Say “4th of July” and I flash back to all of the parties I’ve had on that holiday. Two, in particular, stand out. For one, I’d bought enough brisket to feed 50 people and got what seemed to be good advice from neighbor Cathy, who showed me how to prepare so much meat, using her pressure cooker. The afternoon of the 3rd, I popped that meat into the pressure cooker and proceeded to go to “Moulin Rouge” at the local theatre. By the time Mark and I returned, there was a definite meaty smell in our house. I unlocked the lid of the pressure cooker, ready to be tempted by perfectly-cooked brisket. What I found instead was something that looked like a moon rock, dark and hard and about the size of a baseball.

Never thought I’d say this, but Russ’s IGA on 17th and Washington came to the rescue on the morning of the 4th, a wise and overworked butcher getting me the replacement brisket and telling me how to cook it before the gang got here.

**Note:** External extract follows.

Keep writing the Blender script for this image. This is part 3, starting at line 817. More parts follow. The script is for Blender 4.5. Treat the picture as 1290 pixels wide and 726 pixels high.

The other memorable Independence Day party moment came when Mark was cajoled into lighting a pop bottle rocket. It had been, perhaps, 30 years since he’d lit his last firecracker, a flaw I had overlooked until that fateful moment. Caught up in the excitement of illegal fireworks—or perhaps having grown tired of Corey’s prodding him to join in—Mark reached down and extracted a lone bottle rocket from the gross. He put it into the pop bottle, grudgingly lit the fuse and, with the élan of a bored sloth, held out his arm for the inevitable takeoff.

Just as his rocket became airborn, Jill stepped out of her car, purse on her shoulder and salad in her hands. Mark’s rocket arced quickly and then made a beeline back to earth. Well, not exactly back to earth. The bottle rocket was drawn to the pocket of Jill’s purse, which had called it to come hither, where it then proceeded to blow up. While I’m not so sure that Jill was glad to be there at that very moment, I knew that I was where I was meant to be, having witnessed a fantastic, one-in-a-million moment, reluctantly starring my husband Mark Holt and his wayward rocket.

As I’ve gotten older, I have grown less tolerant of the really loud fireworks, the ones with “Missouri” stamped upon their fragile paper shells. And the litter gets to me, as well, though that’s nothing new. And yet, I still find myself happily in the moment, straddling past and present, recalling the joyful and dangerous abandon of my youth, while cradling a cold one in my hands.